Tuesday, 9 June 2026

Holguin to Santiago de Cuba


We were late leaving Camaguey in the bus, so it gave us lots of time to check out the hotel's environs. A wide plaza with galleries, restaurants and the street sculptures. We began riding at about 1.30pm towards Holguin but we stopped at about the 32km mark as there were some serious hills on the potholed roads and it was getting darker, everyone back in the bus before nightfall. 



Our hotel was stately, but nevertheless the electricity went off again. It does go off every day in Cuba. A bit annoying for us as travellers, but much more annoying for those who want to live a life and make a living in this country. 

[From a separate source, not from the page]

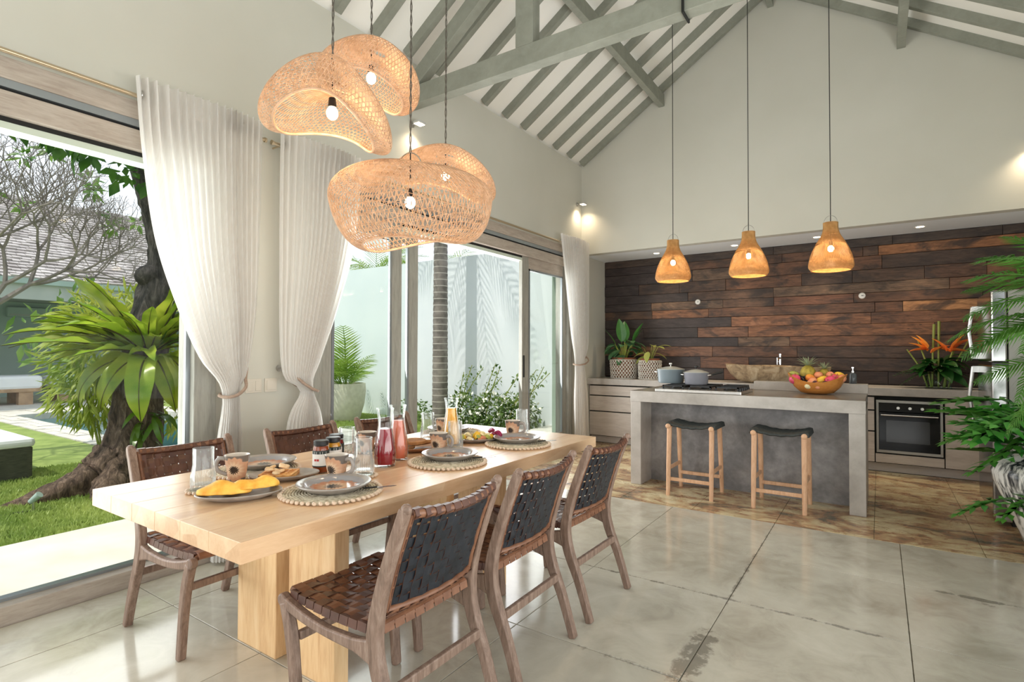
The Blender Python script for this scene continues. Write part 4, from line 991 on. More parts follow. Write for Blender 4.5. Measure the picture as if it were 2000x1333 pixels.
# --- plates with sunflower bowls on the placemats
def plate(x, y, label, r=.128):
    o = obj('plate', MB().lathe([(0, .004), (r * .55, .004), (r * .62, 0), (r * .66, .001), (r * .96, .022), (r, .027), (r * .99, .030), (r * .80, .026), (r * .70, .013), (0, .011)], 48), [M_bowlg], smooth=40, loc=(x, y, TZ + .0085))
    me = o.data; me.materials.append(M_rimg)
    for p_ in me.polygons:
        c_ = p_.center
        if math.hypot(c_.x, c_.y) > r * .86 or p_.normal.z < -.2: p_.material_index = 1
    return tag(o, label, 'plate', 'sunflower-glazed plates on the placemats')
plate(-1.60, 1.25, 'sunflower-glazed plate nearest the camera on its placemat')
plate(-1.63, 1.91, 'sunflower-glazed plate in the middle of the right side')
plate(-1.63, 2.465, 'sunflower-glazed plate at the far end of the right side')
plate(-2.16, 1.33, 'sunflower-glazed plate at the near left, behind the mug')
plate(-2.14, 1.95, 'sunflower-glazed plate at the left side, behind the carafes')
plate(-2.17, 2.53, 'sunflower-glazed plate at the far left of the table')
# --- cutlery beside the plates
M_cut = mat('cutlery_steel', S(120, 118, 116), None, .22, metal=1)
def knife(x, y, rz, label):
    o = thing('table_knife', label, 'cutlery', (x, y, TZ + .0155), rz, 'knives resting on the placemats')
    obj('blade', MB().prism([(-.005, 0), (-.005, .06), (.002, .07), (.006, .06), (.006, 0)], 0, .0015, 'z'), M_cut, o)
    obj('handle', MB().tube([(0, 0, .003), (0, -.045, .003)], [.006, .0045], 8, squash=(1, .6)), M_black, o, smooth=60)
for x, y, rz, lb in ((-1.475, 1.335, -.5, 'knife right of the nearest plate'), (-1.495, 1.975, -.5, 'knife right of the middle right-hand plate'), (-1.49, 2.53, -.5, 'knife right of the farthest right-hand plate'), (-2.285, 1.30, PI, 'knife at the left edge of the near left placemat'), (-2.285, 1.90, PI, 'knife at the left edge of the middle left placemat')):
    knife(x, y, rz, lb + ' on the placemat')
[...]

Leaving Holguin we had a short bus trip followed by a 63km ride up hill and down dale. I was very thankful that Ralph rode beside me pedalling up La Gloria and talked about movies. Took my mind off climbing and it worked - I got to the top without stopping.

Lunch was beside a sugar cane field and Arley broke off some cane and we sucked the sugar out.

Next, we visited Fidel Castro's father's home before arriving in Santiago de Cuba. He was described as an opportunist capitalist, unlike his more communist-minded son. The house had been reconstructed as it burnt down due to father smoking a cigar and leaving it unattended. There was the car, the bedrooms, the grounds and a lot more to take a look at and imagine a life lived there. 

We took the bus into the city on the south coast of Cuba and checking into our once amazing but crumbling hotel right in the middle of the city's square. After a shower, cold naturally due to power shortages, we set off for dinner and salsa dancing class. But not before we were treated to a cup of canchanchara, Cuba's oldest cocktail, a heady mix of Vitamin R otherwise known as rum, or perhaps it was fermented sugarcane juice, honey and lime. Served in a terracotta cup over ice we were encouraged to drink it straight down. Quite a blast. Especially for Des whose stomach reacted poorly to this guest. Poor Des. He missed dinner and the subsequent salsa dancing. 

Day 2 in Santiago was full of cultural activities including a walk through the hot and humid city, a trip to the garrison museum where we learnt more about the 1959 revolution  before going to a cemetery where Castro's ashes are entombed in a rock from the Sierra Maestre. The graves can be adorned with two flags: one Cuban and the other a black and red 26 flag signifying that the person, and perhaps their families, who lie below were part of the revolutionary forces.



We took the bus to an oasis for lunch - full of greenery, beautiful furniture and an outdoor kitchen where our food was cooked over coals. There was a coffee roasting and grinding demonstration as well as cigar making from tobacco leaves - quite an art. We were also treated to some music - a woman sang while her partner played guitar. Wonderful in every way. One of the men presented us with portraits of ourselves drawn with coffee before we tasted the local rum. That evening there was a huge thunderstorm. We went to bed and slept the night away.